C’era un livello minimo di gradimento che andava superato, gli italiani non ci sono mai arrivati.
Nei nostri film ho trovato molti aspetti positivi e li raccomando al pubblico ma da questa Mostra viene fuori il vero problema del cinema italiano che, a livello emozionale, non passa all’estero. E allora viene da chiedersi: perché questo negli anni '60 non succedeva? Forse il modo di raccontare l'Italia di allora era più universale, lo stile, le immagini, l'uso del cinema".
Bene, si può essere d'accordo o meno con quanto dice Salvatores ma di certo non ha offeso nessuno.
Qualcuno però ha riferito a Martone le cose in un altro modo e così il regista napoletano s'è arrabbiato. Domanda di Paolo d'Agostini: "Salvatores ha rimproverato ai film italiani carenza inventiva sul piano stilistico e incapacità di comunicare emozioni". Risposta di Martone: «E li ha esortati a "uccidere i padri", emanciparsi dalla commedia e dal neorealismo. Mi viene voglia di chiedergli: Mediterraneo, che gli ha portato tanta fortuna, cos' era se non una commedia italiana? Mazzacurati si muove nel solco di quel patrimonio ma rinnovandolo con grande originalità. È inaccettabile che un collega fissi gli standard di qualità e giudichi gli altri al di sotto. Chi lo autorizza a dettare i canoni, che cosa gli permette tanto paternalismo?».
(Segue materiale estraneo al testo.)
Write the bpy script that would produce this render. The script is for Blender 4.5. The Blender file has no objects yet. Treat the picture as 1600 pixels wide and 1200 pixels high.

Male perché Salvatores ha citato, in controtendenza a quello che fa di solito, il neorealismo e la commedia all'italiana come luogo di cinema universale. Infatti ha detto che, in genere "bisogna uccidere i padri" ma certo quel cinema passava, e molto, all'estero. Sarebbe bastato citare anche "Il Divo" e "Gomorra" (e magari "Io sono l'amore" dello stesso Guadagnino") per dire che ancora oggi il nostro cinema all'estero ci va. Insomma Salvatores ha peccato un po' di superficialità nell'analizzare, facendo di tutta l'erba un fascio, la situazione del nostro cinema.
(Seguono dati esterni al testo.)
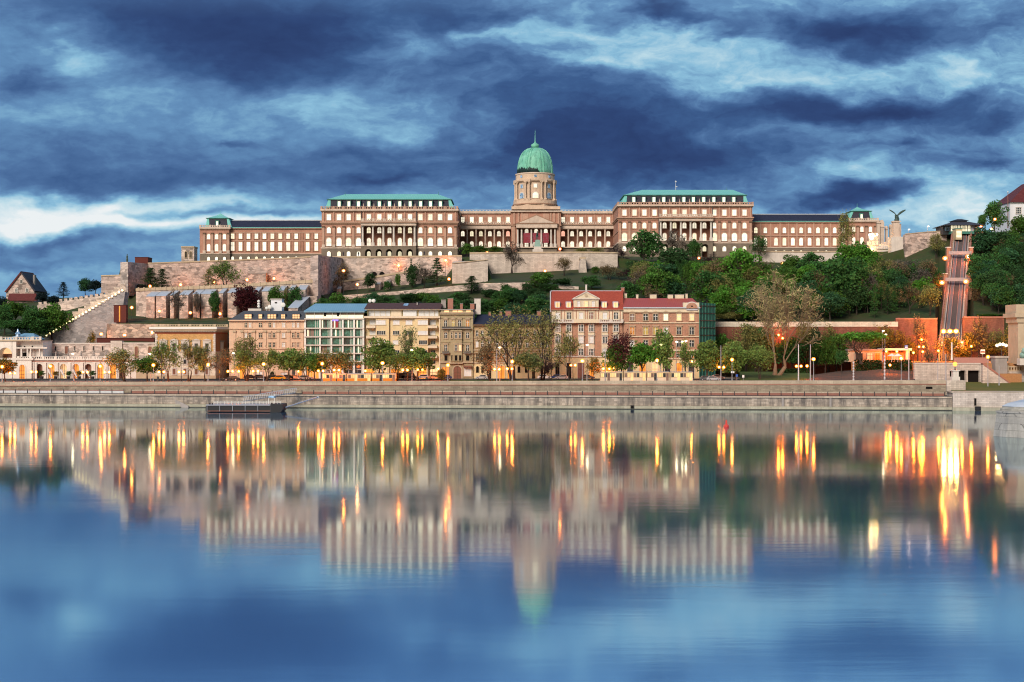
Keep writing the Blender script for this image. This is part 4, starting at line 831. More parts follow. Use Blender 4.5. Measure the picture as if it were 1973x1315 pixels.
q = MB(); f = Face(602); q.tube((f.x(1302), 602, f.z(369)), (f.x(1302), 602, f.z(348)), .12, .08, 6, 'pale_metal'); q.box(f.x(1300.5), f.x(1303.5), 601.8, 602.2, f.z(351.5), f.z(349.5), 'pale_metal'); q.box(f.x(1301), f.x(1305), 601.8, 602.2, f.z(361), f.z(359.5), 'pale_metal'); part('antenna', q, pal)
for px, py, Y in ((665, 370, 602), (845, 369, 602), (1223, 364, 602), (1400, 362, 602)):
    q = MB(); q.tube((X(px, Y), Y, Z(py + 7, Y)), (X(px, Y), Y, Z(py, Y)), .14, .04, 6, 'copper_dark'); part('finial', q, pal)
# ---- centre range: two colonnaded wings and the domed pavilion
YC = 616
f = Face(YC); g = Face(YC + 3.6); mb = MB()
CEN = []
for a, b in ((883, 986), (1079, 1192)):
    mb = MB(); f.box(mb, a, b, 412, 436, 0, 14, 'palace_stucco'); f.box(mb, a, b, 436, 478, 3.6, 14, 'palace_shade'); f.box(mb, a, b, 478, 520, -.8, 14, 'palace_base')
    cen = part('centre_wing', mb, pal); CEN.append(cen); mb = MB()
    f.box(mb, a, b, 407.5, 412, -.8, 2, 'palace_stone'); f.box(mb, a, b, 434.8, 441.6, -1.6, 3.5, 'palace_stone'); f.box(mb, a, b, 433.4, 435, -2.1, .2, 'cornice_dark'); f.box(mb, a, b, 476.5, 478.5, -1.6, 3.5, 'palace_stone')
    add_balustrade(mb, f, a, b, 428.4, 433.2, -1.9, 'palace_stone', 1.1, None)
    add_balustrade(mb, f, a, b, 404.5, 407.5, -.6, 'zinc', 1.5, None)
    part('cornice', mb, cen)
wl = [891.7, 909.1, 926.5, 943.9, 961.3, 978.7]; wr = [1084.9, 1102.3, 1119.7, 1137.1, 1154.7, 1171.9]
for c in wl + wr: mb = MB(); f.box(mb, c + 7.9, c + 9.1, 414, 428, -.25, .05, 'palace_trim'); part('lesene', mb, CEN[c > 1000])
for c in wl + wr:
    cen = CEN[c > 1000]; pwin(f, cen, False, c, 6.4, 419, 430, 'palace_glow', False, 'palace_stone', .3, (1, 1)); 
    red = c in (978.7, 1084.9)
    pwin(g, cen, False, c, 6.6, 445.6, 455.6, 'palace_red' if red else pglow(), True, 'palace_trim', .3, (1, 1)); pwin(g, cen, False, c, 6.9, 465.4, 478, 'palace_glow', True, 'palace_trim', .3, (1, 1))
for c in [900.2, 917.5, 935.2, 952.6, 970] + [1095, 1112.8, 1130.2, 1147.6, 1165.6]: pcol(f, pal, c, 441.6, 476.5, 3.4, -.6, 'palace_stone')
YM = 611; f = Face(YM); g = Face(YM + 3.4); mb = MB()
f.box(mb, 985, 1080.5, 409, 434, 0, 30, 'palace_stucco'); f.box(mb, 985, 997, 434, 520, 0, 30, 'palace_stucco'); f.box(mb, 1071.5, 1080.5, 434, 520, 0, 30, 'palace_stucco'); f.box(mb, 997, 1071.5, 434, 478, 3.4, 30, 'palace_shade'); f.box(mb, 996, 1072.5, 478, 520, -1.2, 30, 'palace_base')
pav = part('dome_pavilion', mb, pal)
mb = MB()
f.box(mb, 983.5, 1082, 406.5, 409, -1.2, 31, 'palace_stone'); f.box(mb, 994.5, 1073.5, 432.4, 440, -2.2, 3.3, 'palace_stone'); f.box(mb, 984, 994.4, 433, 436, -.9, .1, 'cornice_dark'); f.box(mb, 1073.6, 1081.5, 433, 436, -.9, .1, 'cornice_dark'); f.box(mb, 995, 1073, 476.5, 478.4, -2.2, 3.3, 'palace_stone')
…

Ma qualcuno non perdona. Il giorno dopo, sempre su Repubblica , Marco Bellocchio entra a gamba tesa nella polemica, chissà perché, dicendo che quelle di Salvatores sono «parole del tutto insensate». Lui ha le carte in regola per parlare: "Dico la mia dal momento che sono completamente fuori dai giochi. Ho visto i quattro i film italiani e anche tutti gli altri del concorso [24 opere in concorso, Bellocchio deve essere uno stakanovista..., ndr]. E alla luce di questo posso permettermi un giudizio: il film vincitore, Somewhere di Sofia Coppola, è assolutamente mediocre. Soprattutto se lo paragoniamo ai suoi lavori precedenti. I quattro film italiani sono superiori, e mi riferisco soprattutto a Noi credevamo di Mario Martone e a La solitudine dei numeri primi di Saverio Costanzo». Chissà che non si siano risentiti anche Celestini e Mazzacurati che non vengono nemmeno citati. La polemica potrebbe continuare all'infinito.
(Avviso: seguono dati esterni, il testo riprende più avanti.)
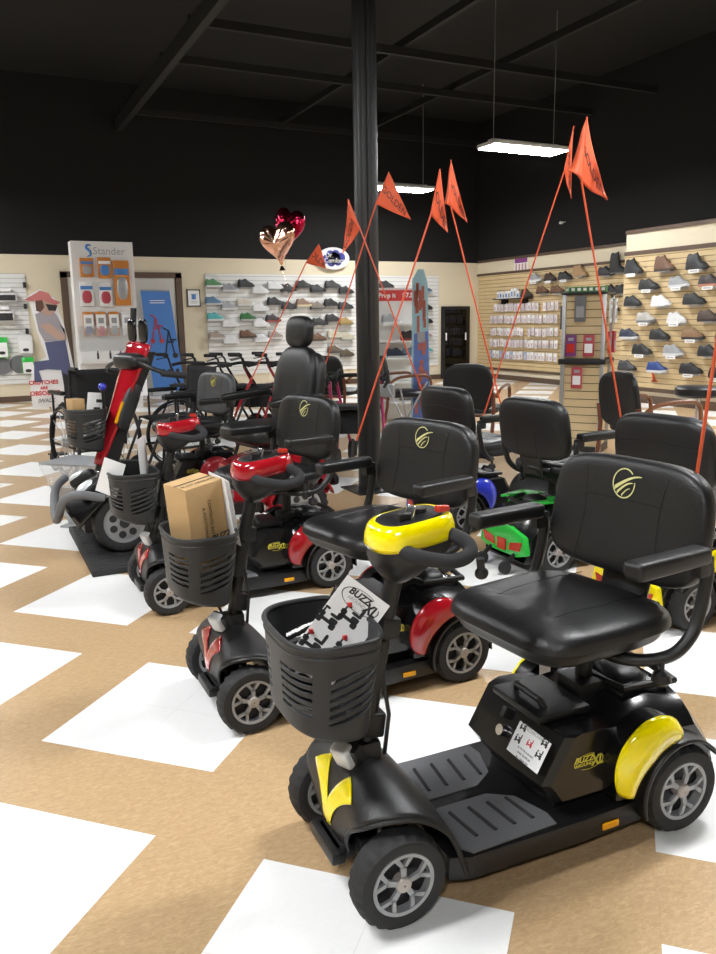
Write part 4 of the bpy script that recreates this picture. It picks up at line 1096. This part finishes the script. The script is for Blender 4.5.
# white slatwall goods, far left
for i, (x, z, w_, h) in enumerate(((.70, 1.75, .5, .14), (.66, 1.44, .44, .17))):
    o = MB().box((x-.1, YB-.1, z), (w_, .14, h)).build('boxed_cushion', 'whiteplastic'); tag(o, 'long white and black box, %s of two on the left slatwall' % ('upper' if i == 0 else 'lower'), 'box')
    MB().box((x-.1, YB-.172, z-.01), (w_-.03, .003, h-.05)).build('printed_panel', 'ink', o)
    MB().box((x-.1, YB-.1, z+h/2+.05), (w_*.7, .1, .06)).build('paper_label', 'white', o); MB().sq((x-.2, YB-.15, z+h/2+.03), (.05, .01, .02), 2, 2, nu=12, nl=6).build('printed_picture', 'ink', o)
for i, (x, z, w_, h, m, lb) in enumerate(((.55, .93, .2, .34, 'green', 'green edged pack at the far left edge of the slatwall'), (.92, .97, .23, .30, 'whiteplastic', 'clear pack with white card hanging above the round cushions'), (.93, .62, .19, .27, 'green', 'white pack with bright green header in front of a round cushion'))):
    o = MB().box((x, YB-.09, z), (w_, .05, h), bev=.006).build('hanging_pack', m); tag(o, lb, 'packet')
    MB().box((x, YB-.117, z-.04), (w_*.86, .003, h*.7)).build('printed_panel', 'white', o); MB().sq((x, YB-.12, z-.09), (.05, .004, .03), 2, 2, nu=14, nl=6).build('printed_picture', 'ink', o)
for x, z, lb in ((.52, .62, 'dark round cushion at the left edge of the slatwall'), (.80, .64, 'dark round cushion behind the green headed pack')):
    tag(MB().cyl((x, YB-.03, z), (x, YB-.06, z), .15, n=36).build('round_cushion', 'pad'), lb, 'cushion')
for k, (x, z) in enumerate(((1.0, 1.95), (.98, 1.6), (.97, 1.19))):
    tag(MB().box((x, YB-.05, z), (.05, .05, .09), bev=.01).build('small_pack', 'ink'), 'small black item hanging at the right edge of the left slatwall, %s from the top' % CNT[k], 'packet')

# standee
sd = thing('standee', 'cardboard cutout of a person in pink hat and jeans, red lettering below', 'standee', (0, 13.1, 0))
def flat(name, pts, y, m, t=.004, par=sd):
    return MB().prism([(p[0], p[1]) for p in pts], t, axes((0, y+t, 0), (1, 0, 0), (0, 0, 1))).build(name, m, par)
M['skin'] = mat('printed_skin', (.50, .33, .26), .6); M['hatp'] = mat('printed_pink_hat', (.55, .18, .17), .6); M['shirt'] = mat('printed_grey_shirt', (.36, .33, .36), .6); M['jeans'] = mat('printed_jeans', (.09, .10, .20), .6); M['hairp'] = mat('printed_hair', (.12, .06, .04), .6)
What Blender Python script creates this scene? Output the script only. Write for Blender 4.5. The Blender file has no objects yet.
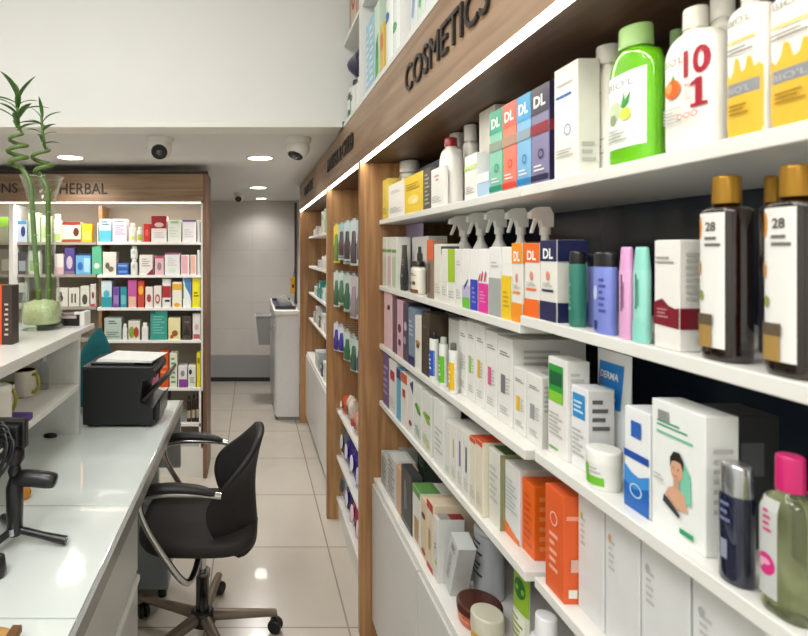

Cerca di chiuderla Muccino. Chissà perché anche lui si lascia coinvolgere: "Un film non va visto conoscendo il paese dove è stato prodotto e il contesto sociale nel quale è stato realizzato. Se è bello, parla da solo, se è brutto, altrettanto".
Parole sante. Che i prossimi giurati italiani di Venezia se l'appuntino per evitare future polemiche...
Per Salvatores oramai è tardi. Lui, così pacato, non ha risposto a Martone&Co. La cosa divertente, ma tragica, è che Martone se l'è presa con Salvatores su fantacitazioni. Nessuno gli ha riferito l'unica e sola cattiveria che Salvatores, al fatidico incontro con la stampa domenica scorsa all'Excelsior del Lido di Venezia, ha insinuato su "Noi credevamo": "Martone ha realizzato una bella rilettura sul Risorgimento, anche se il fatto di raccontare che quei giovani all'epoca sparavano e tiravano le bombe lo aveva già scritto Gramsci, e non solo".
Martone buon ultimo. E ora chi lo sente?